Il linguaggio è per molti versi il fenomeno sociale per eccellenza, e la vita sociale degli uomini è inconcepibile senza di esso. E’ perciò interessante valutare il programma empiristico per la scienza sociale alla luce dell’inevitabile esigenza dello scienziato sociale di comprendere il linguaggio. Empiristi come Carnap sottolineno l’importanza del linguaggio; essi tuttavia sono dell’idea che si tratti di un dato empirico da studiare come tutti gli altri. Naturalmente il linguaggio presenta all’osservatore determinate caratteristiche empiriche: certi suoni, certi segni sulla carta o altre superfici, nuvole di fumo che si alzano da un fuoco, etc. Si noti, tuttavia, che riconoscere questi fenomeni come linguaggio è già andare oltre la descrizione empirica, poiché implica il riconoscimento di qualche tipo di codice.

Suoni, segni e fumo non sono, in quanto tali, fenomeni linguistici; lo diventano attraverso le convenzioni di particolari gruppi sociali. Si può qui utilizzare in modo appropriato l’antica distinzione tra natura da un lato e convenzione dall’altro. Descrivere gli individui in quanto fanno uso del linguaggio (parlato e scritto) non è semplicemente descriverli mentre producono suoni o segni; è anche attribuire certe caratteristiche mentali sia a chi parla o scrive, sia ai membri della sua comunità linguistica in generale. Un uomo non parla a meno che non intenda, con l’emissione di certi suoni, trasmettere ad altri un certo “significato”; e perché egli vi riesca, gli altri devono condividere con lui la consapevolezza di un certo significato convenzionale attribuito a quei suoni da una comunità linguistica alla quale appartengono tanto il parlante quanto gli ascoltatori.

Gli antiempiristi sostengono che l’inadeguatezza della trattazione empiristica del linguaggio diventa chiara se consideriamo come uno scienziato sociale possa sapere non soltanto che la gente usa un linguaggio, ma che cosa dice esattamente, ossia che cosa significano le parole. Ogni tentativo di comprendere il linguaggio sulla base delle caratteristiche fisiche delle parole usate è destinato, seguendo questa linea argomentativa, all’insuccesso.
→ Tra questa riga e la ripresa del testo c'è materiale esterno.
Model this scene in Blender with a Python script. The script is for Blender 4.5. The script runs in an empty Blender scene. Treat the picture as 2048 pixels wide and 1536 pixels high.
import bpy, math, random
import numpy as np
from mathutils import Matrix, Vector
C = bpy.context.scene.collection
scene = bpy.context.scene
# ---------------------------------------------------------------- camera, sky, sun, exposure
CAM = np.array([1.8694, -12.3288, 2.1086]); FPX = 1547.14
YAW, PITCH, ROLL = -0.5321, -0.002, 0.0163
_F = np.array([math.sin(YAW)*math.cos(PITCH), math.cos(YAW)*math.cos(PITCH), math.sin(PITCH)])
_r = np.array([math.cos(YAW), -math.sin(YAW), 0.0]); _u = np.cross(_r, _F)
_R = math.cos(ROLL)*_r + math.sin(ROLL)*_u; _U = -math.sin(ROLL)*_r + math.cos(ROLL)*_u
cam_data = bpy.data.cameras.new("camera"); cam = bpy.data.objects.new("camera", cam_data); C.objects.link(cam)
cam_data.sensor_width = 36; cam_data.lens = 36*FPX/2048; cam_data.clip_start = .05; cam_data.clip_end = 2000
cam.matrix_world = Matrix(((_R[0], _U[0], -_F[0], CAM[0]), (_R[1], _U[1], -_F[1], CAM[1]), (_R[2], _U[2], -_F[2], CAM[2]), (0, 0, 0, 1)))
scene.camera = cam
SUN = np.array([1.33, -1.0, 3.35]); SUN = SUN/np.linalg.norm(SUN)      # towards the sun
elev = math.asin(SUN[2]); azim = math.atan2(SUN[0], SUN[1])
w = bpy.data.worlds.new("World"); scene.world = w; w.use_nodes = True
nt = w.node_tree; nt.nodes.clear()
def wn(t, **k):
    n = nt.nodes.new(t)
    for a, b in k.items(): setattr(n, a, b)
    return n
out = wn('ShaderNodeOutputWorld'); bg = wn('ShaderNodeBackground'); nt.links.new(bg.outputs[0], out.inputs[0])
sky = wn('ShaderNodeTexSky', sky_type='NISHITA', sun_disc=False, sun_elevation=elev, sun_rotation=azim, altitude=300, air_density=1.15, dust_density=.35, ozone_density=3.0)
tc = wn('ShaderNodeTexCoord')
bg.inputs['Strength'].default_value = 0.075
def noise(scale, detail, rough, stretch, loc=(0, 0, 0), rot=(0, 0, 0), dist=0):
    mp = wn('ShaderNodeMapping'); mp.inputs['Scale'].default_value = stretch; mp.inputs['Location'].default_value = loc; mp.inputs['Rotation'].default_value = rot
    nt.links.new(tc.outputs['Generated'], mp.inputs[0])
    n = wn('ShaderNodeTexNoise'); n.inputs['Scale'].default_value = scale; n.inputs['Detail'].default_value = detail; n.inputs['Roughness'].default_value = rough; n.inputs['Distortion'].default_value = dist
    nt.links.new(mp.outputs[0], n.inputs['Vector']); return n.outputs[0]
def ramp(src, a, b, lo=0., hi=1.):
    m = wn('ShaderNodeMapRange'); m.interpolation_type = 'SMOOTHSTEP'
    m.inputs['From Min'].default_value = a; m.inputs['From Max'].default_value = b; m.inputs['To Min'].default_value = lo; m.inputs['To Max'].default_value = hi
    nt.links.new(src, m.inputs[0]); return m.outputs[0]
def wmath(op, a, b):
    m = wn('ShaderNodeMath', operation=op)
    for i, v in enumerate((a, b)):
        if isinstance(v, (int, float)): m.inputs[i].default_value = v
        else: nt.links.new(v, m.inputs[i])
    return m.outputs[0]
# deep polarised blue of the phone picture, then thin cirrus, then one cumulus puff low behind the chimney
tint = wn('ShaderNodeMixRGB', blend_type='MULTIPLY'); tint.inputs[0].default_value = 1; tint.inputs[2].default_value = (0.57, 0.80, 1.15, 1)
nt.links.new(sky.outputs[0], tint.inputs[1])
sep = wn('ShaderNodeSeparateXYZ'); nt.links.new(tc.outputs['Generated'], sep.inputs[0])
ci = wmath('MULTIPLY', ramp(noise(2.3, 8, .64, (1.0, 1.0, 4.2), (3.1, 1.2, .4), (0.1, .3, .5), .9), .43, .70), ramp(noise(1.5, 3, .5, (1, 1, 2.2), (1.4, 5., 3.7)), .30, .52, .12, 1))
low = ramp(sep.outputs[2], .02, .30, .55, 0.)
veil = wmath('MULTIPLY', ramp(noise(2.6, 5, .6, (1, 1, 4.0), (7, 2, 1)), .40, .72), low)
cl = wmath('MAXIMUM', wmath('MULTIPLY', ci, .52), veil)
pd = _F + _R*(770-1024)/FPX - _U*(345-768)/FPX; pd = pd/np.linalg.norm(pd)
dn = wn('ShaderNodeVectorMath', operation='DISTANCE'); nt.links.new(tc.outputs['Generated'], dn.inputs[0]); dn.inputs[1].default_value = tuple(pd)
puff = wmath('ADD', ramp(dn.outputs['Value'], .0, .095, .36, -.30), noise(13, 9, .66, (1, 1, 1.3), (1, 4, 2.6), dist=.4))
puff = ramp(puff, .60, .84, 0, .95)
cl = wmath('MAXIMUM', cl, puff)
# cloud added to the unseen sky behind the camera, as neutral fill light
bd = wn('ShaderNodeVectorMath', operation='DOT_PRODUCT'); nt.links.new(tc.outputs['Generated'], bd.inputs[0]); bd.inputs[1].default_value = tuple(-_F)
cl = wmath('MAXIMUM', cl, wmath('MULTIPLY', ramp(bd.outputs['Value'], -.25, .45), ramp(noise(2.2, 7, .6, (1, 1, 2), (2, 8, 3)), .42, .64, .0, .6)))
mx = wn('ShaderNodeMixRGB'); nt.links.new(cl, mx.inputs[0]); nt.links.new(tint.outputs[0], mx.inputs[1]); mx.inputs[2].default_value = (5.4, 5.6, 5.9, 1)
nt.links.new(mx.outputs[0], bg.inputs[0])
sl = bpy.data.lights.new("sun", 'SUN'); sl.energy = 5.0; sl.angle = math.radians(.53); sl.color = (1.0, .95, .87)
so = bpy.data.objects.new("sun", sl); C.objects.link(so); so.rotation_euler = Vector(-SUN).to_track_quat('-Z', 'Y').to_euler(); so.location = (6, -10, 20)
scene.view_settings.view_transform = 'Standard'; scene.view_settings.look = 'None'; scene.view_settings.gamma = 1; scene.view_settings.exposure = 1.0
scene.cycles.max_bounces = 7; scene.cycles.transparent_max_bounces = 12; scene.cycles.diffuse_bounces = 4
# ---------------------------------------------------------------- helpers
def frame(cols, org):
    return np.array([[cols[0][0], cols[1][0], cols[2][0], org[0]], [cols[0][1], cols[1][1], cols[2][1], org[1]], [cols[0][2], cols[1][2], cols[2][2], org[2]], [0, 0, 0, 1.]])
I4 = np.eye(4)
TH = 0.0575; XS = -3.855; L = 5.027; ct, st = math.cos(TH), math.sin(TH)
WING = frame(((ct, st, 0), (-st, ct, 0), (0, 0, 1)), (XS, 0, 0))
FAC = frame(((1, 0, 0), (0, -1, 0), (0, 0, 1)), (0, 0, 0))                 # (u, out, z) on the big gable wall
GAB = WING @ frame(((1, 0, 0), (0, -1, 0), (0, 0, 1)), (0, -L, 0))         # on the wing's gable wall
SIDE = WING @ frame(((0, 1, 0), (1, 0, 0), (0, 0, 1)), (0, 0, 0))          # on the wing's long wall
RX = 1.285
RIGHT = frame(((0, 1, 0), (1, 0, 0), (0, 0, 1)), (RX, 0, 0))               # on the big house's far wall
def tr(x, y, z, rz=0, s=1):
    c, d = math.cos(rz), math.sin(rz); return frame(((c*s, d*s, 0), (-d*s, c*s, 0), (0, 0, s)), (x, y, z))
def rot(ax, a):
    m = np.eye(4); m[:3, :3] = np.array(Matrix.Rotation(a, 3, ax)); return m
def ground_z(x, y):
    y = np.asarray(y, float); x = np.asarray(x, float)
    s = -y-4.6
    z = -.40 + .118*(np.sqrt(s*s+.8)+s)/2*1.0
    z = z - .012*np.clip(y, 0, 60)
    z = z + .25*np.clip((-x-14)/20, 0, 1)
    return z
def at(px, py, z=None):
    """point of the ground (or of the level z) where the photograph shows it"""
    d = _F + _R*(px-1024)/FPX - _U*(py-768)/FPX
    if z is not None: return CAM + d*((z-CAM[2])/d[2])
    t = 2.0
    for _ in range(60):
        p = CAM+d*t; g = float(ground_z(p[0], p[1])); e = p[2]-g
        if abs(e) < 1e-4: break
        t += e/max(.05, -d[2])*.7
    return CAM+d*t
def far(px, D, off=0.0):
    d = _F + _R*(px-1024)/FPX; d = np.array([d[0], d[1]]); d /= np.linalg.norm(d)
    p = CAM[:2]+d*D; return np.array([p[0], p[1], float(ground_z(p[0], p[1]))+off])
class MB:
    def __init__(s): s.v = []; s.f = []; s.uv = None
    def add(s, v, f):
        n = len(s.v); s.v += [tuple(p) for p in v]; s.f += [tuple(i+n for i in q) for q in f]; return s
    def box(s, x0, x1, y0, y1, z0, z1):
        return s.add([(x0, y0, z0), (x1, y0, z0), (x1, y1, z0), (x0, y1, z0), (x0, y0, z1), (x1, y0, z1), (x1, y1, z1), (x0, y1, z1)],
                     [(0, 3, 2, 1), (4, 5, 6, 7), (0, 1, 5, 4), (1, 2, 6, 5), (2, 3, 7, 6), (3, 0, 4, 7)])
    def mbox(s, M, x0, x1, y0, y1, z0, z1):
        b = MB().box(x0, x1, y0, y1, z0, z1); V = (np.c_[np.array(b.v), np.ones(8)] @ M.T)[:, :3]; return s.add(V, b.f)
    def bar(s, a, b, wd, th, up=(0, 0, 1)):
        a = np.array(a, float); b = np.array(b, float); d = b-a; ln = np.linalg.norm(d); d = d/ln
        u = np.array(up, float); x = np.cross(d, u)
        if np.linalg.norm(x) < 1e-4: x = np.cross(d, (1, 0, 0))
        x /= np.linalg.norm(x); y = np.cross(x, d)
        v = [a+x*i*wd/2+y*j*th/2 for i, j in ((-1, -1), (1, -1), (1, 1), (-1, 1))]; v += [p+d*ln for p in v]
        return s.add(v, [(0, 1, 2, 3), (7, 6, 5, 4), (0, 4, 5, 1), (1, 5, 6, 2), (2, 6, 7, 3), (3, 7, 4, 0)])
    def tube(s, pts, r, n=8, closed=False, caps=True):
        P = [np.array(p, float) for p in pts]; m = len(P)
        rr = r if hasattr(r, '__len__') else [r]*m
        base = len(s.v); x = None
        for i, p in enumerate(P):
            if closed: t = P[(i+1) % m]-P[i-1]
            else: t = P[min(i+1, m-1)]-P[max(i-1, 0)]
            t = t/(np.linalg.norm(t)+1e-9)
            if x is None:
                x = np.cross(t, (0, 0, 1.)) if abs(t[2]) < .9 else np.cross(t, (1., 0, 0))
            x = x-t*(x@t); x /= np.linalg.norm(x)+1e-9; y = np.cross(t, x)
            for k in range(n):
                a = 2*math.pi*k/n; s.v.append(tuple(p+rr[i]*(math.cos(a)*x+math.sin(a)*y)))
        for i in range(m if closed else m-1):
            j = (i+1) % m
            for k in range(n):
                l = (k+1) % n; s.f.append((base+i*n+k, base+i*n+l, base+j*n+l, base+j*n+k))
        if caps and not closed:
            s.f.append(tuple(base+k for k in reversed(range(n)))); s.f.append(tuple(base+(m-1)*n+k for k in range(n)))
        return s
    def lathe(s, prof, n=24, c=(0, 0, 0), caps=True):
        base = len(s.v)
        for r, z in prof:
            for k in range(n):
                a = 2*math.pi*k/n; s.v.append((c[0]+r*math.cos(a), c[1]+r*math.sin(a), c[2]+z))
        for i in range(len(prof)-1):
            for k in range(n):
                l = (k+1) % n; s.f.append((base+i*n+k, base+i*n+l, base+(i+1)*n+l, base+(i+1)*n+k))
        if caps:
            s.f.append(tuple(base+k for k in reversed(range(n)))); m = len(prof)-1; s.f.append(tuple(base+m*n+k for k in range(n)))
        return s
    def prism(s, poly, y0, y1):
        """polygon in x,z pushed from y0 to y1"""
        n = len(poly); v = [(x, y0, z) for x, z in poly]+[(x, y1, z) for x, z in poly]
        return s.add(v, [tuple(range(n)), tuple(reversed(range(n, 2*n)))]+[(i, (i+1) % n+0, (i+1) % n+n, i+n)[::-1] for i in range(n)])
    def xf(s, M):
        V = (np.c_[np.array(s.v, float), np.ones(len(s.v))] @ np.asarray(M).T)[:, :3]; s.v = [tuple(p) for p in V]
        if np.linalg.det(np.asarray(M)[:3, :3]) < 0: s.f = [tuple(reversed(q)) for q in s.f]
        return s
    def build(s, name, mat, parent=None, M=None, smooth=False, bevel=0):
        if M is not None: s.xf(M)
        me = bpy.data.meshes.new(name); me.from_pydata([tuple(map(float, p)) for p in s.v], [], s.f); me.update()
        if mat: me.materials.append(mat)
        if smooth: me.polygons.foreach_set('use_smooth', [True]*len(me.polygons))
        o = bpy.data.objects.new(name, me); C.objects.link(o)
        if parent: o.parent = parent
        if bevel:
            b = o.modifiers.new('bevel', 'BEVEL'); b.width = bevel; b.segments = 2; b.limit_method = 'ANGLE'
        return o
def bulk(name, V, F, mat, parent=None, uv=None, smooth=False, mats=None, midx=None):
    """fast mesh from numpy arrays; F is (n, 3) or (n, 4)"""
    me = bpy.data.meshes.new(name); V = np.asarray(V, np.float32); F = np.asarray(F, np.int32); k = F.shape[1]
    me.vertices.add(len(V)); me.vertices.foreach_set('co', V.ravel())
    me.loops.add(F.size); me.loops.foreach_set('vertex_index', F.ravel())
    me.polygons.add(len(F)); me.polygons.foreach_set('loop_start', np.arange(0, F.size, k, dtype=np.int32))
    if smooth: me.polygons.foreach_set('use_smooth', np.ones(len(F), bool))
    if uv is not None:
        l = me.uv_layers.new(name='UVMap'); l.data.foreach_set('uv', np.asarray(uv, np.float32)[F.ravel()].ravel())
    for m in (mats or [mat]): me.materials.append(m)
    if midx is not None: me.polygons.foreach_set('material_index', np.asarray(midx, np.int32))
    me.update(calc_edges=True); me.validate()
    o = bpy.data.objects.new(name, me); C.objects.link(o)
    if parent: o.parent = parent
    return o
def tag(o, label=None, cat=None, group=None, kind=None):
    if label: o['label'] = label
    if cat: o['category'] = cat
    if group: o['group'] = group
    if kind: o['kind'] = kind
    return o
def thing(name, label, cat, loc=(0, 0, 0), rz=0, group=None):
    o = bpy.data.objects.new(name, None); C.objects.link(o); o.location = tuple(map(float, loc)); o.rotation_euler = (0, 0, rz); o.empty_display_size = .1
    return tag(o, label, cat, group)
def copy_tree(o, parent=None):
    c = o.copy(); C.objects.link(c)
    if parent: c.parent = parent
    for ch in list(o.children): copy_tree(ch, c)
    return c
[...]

Come fa allora lo scienziato sociale, o chiunque altro, a imparare un linguaggio se già non lo conosce? Un argomento piuttosto controverso degli empiristi sostiene che il significato delle parole è (o potrebbe essere) imparato osservando le correlazioni tra l’emissione di particolari suoni e la presenza di particolari oggetti. Così si potrebbe imparare il significato del suono “gatto” sentendolo ripetutamente pronunciato in presenza di un gatto; e indubbiamente i bambini piccoli, e coloro che devono imparare una lingua sconosciuta senza l’aiuto di un insegnante, lo apprendono, almeno in parte, in questo modo. Tuttavia, chiunque non vada oltre la constatazione di un rapporto tra suono e oggetto non potrebbe aver compreso che “gatto” è una parola distinta dalla risposta a uno stimolo. Per cogliere questo è necessario rendersi conto che si tratta di un suono prodotto dagli individui quando “intendono” trasmettere qualcosa circa un dato tipo di oggetto (un gatto) del quale non è necessaria la presenza effettiva. Per gli antiempiristi sarebbe dunque impossibile imparare una lingua senza interpretare in termini di “categorie mentali” ciò che viene osservato.
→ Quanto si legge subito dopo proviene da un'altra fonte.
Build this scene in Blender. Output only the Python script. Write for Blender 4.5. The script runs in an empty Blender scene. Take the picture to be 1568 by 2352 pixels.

La conoscenza della lingua di una comunità pone lo scienziato sociale in grado di interrogare i suoi membri. Questo è un privilegio negato agli scienziati naturali; esso deve tuttavia essere usato con cautela, poiché può dare luogo a fraintendimenti, soprattutto nei casi in cui il ricercatore potrebbe essere tentato di supporre che egli e il suo oggetto di studio condividono esattamente lo stesso linguaggio. Gli scienziati sociali che ricorrono all’uso di questionari si sono spesso trovati in difficoltà, supponendo erroneamente che, per esempio, delle persone non istruite comprendano termini astratti come “classe” allo stesso modo in cui li intendono loro. Ciò conferma l’opinione secondo cui lo scienziato sociale deve comprendere il significato soggettivo del linguaggio per chi lo usa, e non limitarsi a osservarne le caratteristiche empiriche. Di solito allo scienziato sociale non basterà comprendere il significato del suo interlocutore: gli scienziati sociali normalmente aspirano a usare le asserzioni dei loro informatori riguardo al verificarsi di qualcosa come “prova” che ciò accade di fatto. Assumere che un individuo abbia la conoscenza necessaria per fornire un’informazione corretta implica anche un giudizio sulla sua disposizione mentale, cioè sul fatto che egli vuole trasmettere quell’informazione con la sua risposta (anche se molti informatori possono avere dei motivi per fuorviare chi pone domande). Lo scienziato naturale, per quanto possa anch’egli avere difficoltà nell’interpretare le sue osservazioni, non deve preoccuparsi della possibilità che il suo oggetto di studio voglia tentare di ingannarlo.